Question Regarding Choosing a Profession

Question

Hello, I’d be glad for your advice. I’m studying in yeshiva, and I really enjoy learning Talmud. I also enjoy studying subjects like history and literature [I have a matriculation certificate], and in the future I’d like to work in something connected to those kinds of subjects… The problem is that in professions usually associated with history and literature, the pay generally isn’t good at all [I’m not looking for a high-tech salary, but something decent, something above 10,000]… Do you maybe have an idea how to steer me? I thought about becoming a private lecturer in high schools, creating lectures myself that would interest high-school students [being a history teacher also seems boring to me, because every year you have to go back over the same texts…] Is that practical? Do you maybe have another idea?
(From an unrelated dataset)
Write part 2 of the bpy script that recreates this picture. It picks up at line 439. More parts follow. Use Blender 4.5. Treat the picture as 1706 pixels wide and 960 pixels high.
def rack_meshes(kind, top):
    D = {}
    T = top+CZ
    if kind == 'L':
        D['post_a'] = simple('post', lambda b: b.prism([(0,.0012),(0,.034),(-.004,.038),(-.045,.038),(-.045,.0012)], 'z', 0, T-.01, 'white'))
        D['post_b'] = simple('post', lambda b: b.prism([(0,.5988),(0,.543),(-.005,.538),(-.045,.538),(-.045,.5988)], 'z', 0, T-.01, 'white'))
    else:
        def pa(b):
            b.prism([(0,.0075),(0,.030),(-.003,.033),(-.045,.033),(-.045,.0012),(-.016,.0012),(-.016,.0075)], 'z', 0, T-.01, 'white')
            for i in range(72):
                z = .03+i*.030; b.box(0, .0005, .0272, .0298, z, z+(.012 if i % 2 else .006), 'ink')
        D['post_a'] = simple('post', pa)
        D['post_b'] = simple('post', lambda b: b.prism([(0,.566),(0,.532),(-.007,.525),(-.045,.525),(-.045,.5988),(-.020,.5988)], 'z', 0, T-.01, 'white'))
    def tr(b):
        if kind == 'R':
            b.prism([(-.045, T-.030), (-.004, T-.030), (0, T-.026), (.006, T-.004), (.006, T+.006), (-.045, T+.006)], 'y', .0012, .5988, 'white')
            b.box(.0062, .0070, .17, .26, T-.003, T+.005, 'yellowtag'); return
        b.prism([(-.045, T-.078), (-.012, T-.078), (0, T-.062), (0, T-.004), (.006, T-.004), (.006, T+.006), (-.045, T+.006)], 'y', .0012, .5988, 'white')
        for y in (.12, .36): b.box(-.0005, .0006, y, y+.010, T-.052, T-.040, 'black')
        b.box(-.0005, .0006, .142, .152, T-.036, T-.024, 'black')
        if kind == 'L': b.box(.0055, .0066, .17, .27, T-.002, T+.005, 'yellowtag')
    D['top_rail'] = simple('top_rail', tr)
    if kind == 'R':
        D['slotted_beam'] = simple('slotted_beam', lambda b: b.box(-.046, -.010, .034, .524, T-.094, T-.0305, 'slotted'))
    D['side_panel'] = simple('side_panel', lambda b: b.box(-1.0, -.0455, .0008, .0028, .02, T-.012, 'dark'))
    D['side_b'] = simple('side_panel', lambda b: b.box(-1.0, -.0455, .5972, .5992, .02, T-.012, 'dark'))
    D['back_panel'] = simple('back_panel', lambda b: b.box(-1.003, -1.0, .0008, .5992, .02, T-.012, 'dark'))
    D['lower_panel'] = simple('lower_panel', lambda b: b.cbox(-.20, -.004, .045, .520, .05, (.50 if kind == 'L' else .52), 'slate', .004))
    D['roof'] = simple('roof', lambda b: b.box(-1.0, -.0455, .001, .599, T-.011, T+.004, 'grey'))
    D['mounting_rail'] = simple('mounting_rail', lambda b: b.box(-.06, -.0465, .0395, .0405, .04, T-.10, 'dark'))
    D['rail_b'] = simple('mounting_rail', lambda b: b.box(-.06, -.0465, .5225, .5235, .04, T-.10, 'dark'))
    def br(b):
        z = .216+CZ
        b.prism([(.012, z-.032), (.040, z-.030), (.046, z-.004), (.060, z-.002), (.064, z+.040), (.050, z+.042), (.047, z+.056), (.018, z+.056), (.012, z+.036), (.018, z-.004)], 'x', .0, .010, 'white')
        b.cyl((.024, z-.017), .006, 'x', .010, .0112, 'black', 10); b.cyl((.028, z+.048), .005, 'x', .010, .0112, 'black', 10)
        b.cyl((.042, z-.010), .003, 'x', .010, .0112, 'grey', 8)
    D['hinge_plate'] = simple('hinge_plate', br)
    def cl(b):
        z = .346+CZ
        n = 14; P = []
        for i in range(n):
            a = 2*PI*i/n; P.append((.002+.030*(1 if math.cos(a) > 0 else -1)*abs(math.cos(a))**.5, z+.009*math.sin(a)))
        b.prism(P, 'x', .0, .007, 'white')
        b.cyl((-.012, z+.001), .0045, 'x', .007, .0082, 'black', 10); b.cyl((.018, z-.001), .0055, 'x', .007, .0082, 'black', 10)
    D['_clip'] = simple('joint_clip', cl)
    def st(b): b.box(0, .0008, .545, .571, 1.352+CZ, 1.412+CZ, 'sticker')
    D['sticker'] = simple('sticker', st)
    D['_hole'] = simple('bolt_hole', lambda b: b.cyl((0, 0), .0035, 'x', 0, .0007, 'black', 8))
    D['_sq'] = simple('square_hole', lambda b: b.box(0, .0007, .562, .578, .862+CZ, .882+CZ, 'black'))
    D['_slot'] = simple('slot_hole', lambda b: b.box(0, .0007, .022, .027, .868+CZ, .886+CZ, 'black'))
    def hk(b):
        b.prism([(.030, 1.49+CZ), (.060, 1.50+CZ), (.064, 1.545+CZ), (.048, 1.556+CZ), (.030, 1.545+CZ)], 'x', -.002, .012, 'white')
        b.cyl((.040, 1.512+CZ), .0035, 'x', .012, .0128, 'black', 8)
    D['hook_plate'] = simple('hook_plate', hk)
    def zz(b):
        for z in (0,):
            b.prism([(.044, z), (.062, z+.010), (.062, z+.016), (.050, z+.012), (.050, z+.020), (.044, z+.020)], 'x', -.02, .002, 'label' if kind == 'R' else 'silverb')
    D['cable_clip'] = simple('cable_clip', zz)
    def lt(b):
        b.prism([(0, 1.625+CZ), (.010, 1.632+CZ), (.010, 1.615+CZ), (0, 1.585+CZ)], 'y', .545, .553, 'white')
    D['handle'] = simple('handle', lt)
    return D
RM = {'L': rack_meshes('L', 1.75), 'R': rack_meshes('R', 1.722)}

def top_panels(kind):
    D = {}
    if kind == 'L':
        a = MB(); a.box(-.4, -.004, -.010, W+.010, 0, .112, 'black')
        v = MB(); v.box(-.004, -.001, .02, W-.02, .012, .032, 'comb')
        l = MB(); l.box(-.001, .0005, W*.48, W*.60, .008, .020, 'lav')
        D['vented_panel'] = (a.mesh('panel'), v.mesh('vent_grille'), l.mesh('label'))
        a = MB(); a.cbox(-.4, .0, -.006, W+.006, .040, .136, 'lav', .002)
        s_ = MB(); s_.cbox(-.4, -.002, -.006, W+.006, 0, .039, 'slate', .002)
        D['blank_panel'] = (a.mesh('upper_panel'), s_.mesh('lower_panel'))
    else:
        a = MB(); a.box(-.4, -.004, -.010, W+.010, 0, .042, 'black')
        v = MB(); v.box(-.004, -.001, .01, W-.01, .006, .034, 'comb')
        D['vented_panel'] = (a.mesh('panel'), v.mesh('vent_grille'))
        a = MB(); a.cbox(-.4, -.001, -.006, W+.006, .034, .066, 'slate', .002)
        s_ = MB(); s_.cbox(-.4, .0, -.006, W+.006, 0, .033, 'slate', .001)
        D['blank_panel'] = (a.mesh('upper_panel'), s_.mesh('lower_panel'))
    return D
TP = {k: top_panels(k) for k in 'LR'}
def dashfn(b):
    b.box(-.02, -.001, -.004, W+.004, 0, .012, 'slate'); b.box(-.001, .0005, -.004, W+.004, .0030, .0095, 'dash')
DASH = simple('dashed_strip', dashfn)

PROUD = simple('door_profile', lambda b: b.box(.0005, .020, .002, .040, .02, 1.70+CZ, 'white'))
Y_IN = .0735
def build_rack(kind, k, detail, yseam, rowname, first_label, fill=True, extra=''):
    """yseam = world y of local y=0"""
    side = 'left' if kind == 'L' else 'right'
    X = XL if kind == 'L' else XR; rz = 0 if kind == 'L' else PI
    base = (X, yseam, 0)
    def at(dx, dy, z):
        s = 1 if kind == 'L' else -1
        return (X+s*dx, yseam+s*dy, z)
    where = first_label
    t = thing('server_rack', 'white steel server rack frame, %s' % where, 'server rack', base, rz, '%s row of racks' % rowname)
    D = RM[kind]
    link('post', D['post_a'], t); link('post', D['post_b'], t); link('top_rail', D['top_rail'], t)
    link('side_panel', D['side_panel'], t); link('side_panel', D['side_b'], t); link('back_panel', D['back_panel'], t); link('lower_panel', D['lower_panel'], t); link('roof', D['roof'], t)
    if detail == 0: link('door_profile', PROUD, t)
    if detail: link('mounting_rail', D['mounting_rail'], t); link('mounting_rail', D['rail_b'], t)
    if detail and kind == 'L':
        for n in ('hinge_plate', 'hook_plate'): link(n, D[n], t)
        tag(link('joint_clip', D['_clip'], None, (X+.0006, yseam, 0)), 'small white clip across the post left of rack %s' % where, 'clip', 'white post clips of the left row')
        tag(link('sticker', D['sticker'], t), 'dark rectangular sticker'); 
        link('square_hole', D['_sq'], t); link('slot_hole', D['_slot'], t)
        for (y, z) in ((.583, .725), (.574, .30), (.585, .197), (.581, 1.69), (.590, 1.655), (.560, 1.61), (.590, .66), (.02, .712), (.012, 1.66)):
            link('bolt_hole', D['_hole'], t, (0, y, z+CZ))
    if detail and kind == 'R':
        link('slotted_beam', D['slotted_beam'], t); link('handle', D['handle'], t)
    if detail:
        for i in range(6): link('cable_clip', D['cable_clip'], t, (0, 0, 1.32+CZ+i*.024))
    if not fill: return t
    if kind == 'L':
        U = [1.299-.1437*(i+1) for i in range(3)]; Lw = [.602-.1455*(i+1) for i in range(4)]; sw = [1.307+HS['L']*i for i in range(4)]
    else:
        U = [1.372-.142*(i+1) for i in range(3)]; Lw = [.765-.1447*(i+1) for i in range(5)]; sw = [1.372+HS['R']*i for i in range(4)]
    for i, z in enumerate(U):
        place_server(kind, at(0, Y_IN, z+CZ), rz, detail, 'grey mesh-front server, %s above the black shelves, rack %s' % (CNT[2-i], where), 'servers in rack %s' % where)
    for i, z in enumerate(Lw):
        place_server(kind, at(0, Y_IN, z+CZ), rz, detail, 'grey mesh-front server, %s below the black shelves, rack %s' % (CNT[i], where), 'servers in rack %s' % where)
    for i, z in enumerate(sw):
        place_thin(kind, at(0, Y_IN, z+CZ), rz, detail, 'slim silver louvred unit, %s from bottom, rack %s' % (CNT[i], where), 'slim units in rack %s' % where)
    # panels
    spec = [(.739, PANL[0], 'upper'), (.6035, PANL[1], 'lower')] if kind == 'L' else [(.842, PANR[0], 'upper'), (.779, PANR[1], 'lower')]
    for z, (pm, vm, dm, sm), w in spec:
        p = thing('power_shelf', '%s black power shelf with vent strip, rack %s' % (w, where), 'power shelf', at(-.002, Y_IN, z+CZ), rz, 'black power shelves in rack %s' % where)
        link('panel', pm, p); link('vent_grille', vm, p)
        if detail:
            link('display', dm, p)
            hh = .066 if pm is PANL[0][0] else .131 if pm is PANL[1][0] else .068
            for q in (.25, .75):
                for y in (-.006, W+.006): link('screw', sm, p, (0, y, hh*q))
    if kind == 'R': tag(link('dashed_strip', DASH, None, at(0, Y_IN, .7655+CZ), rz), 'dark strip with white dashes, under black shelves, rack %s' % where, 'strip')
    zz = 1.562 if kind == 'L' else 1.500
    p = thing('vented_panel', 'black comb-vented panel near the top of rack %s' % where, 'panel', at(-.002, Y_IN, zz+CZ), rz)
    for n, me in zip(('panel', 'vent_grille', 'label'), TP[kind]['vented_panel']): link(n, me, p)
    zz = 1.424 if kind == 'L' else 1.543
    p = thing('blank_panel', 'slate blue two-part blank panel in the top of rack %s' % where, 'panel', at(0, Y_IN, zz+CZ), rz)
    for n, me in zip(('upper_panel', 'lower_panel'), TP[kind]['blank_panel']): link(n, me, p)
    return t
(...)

[As for working at a university, I also don’t know if that’s realistic… whether there are positions… and how much you have to constantly do in order to maintain your status…]

Answer

I wouldn’t recommend planning in advance on that kind of employment. Alongside a regular job, you can start developing such a venture and see whether it goes well, and then move over to working in it. It’s a venture whose chances of succeeding and bringing you a steady salary at a reasonable level are not high.
Also, don’t count on a job at a university. It’s very hard to get a position there, especially in those fields. I didn’t understand your question about how much time you need in order to maintain your status. To be at work? That’s not a question of status but of honesty. They pay you to do research, so you need to do research.
I know quite a few people who say that a person should study what he loves and wants, and afterward he’ll already manage with work. Our world today is dynamic, and a person can find all kinds of jobs. History and literature really are fields in which it’s hard to find work with reasonable pay. If you very, very much want specifically those fields, I would still recommend studying them, and afterward you’ll find some kind of job. But if you don’t have a major problem with studying another field, one that brings in more income, then it’s preferable to take a double-major track at university, and after your studies look for work in your own fields, but with backup from the other field you studied.

Discussion on Answer

Meni (2024-10-31)

This doesn’t look like an answer from the Rabbi.